February 7, 2014 at 6:27 pm

What’s old is new again. Yes, live could be broadcast television’s newest edge (was it Grey’s Anatomy that did a live episode a few years ago? More of that kind of thing would be wonderful and I think the actors would love it). And it’s great to see CBS show a strong commitment to sports. It was dismaying to watch the networks getting bested over and over by ESPN.

    Wagner Pereira says:

    February 8, 2014 at 1:05 am

    I believe it was ER that did the live episode. 30 Rock also did 2 live shows – with small differences on the live East and live West Coast Feeds.

Dale Godfrey says:

February 8, 2014 at 11:48 am

Harry, I agree with you fully. But two things you touched on warrant a comment. First, I’m sitting here watching NBC Sports Network where I’m watching the Olympics – live. Why wouldn’t NBC provide its AFFILIATES with the opportunity to air them in daytime? FWIW I remember the days when ABC did indeed provide coverage to its affiliates pretty well full-time, not just packaged for replay in prime time. For cable cutters and satellite slicers who rely solely on OTA broadcasts, they don’t get the live events available on NBC Sports Channel.
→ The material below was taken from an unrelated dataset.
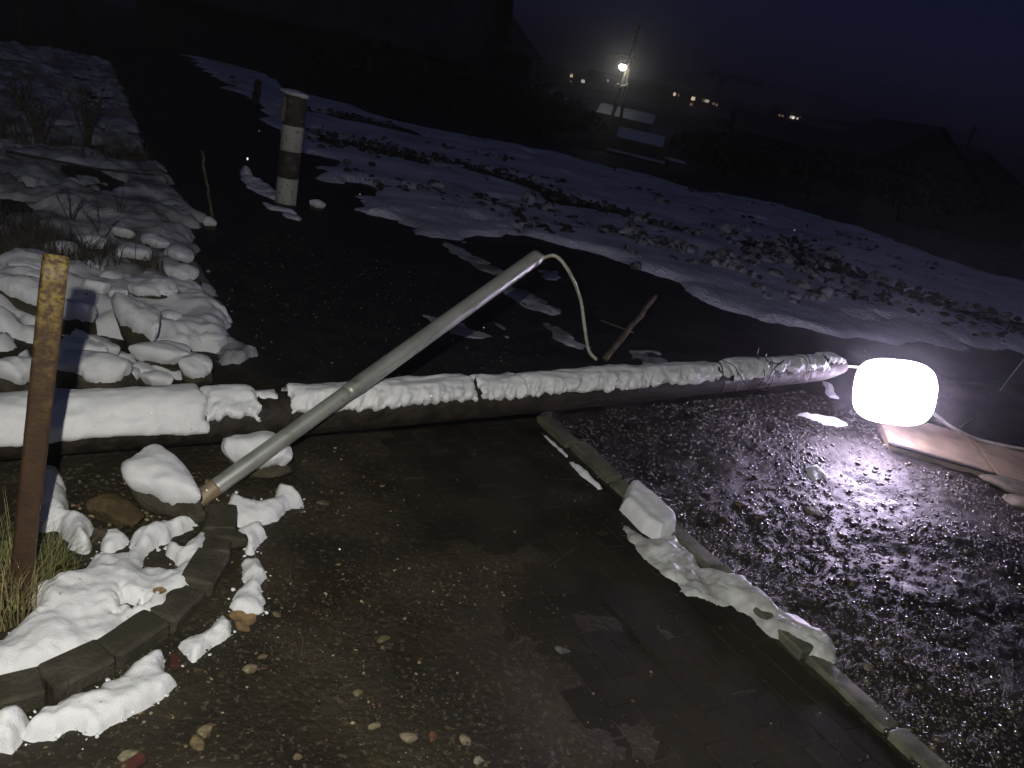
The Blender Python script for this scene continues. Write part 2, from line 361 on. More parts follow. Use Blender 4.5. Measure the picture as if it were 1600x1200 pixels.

Second, why don’t the four affiliates in NY City offer their normal network service over a sub channel? On one snowstorm last year I called CBS and asked if they had a satellite feed, in the clear, of normal CBS network programming, and I was given a satellite and transponder to go to, but I’m not a normal viewer in the New York DMA. I would think that there are some viewers on the fringe of the five NYC boroughs who aren’t interested in storm coverage; sub channels were one of the advantages touted during the buildup to ATV transmission.

Andrea Rader says:

February 8, 2014 at 4:30 pm

Thomas, what you’re forgetting is that the confiscatory rights fees for the Olympics pretty much necessitate the current approach. NBC needs to maximize audience levels in prime time to charge high enough ad rates to recover their investment. And when I mean recover, I mean recover – NBC will be lucky to turn a slight profit.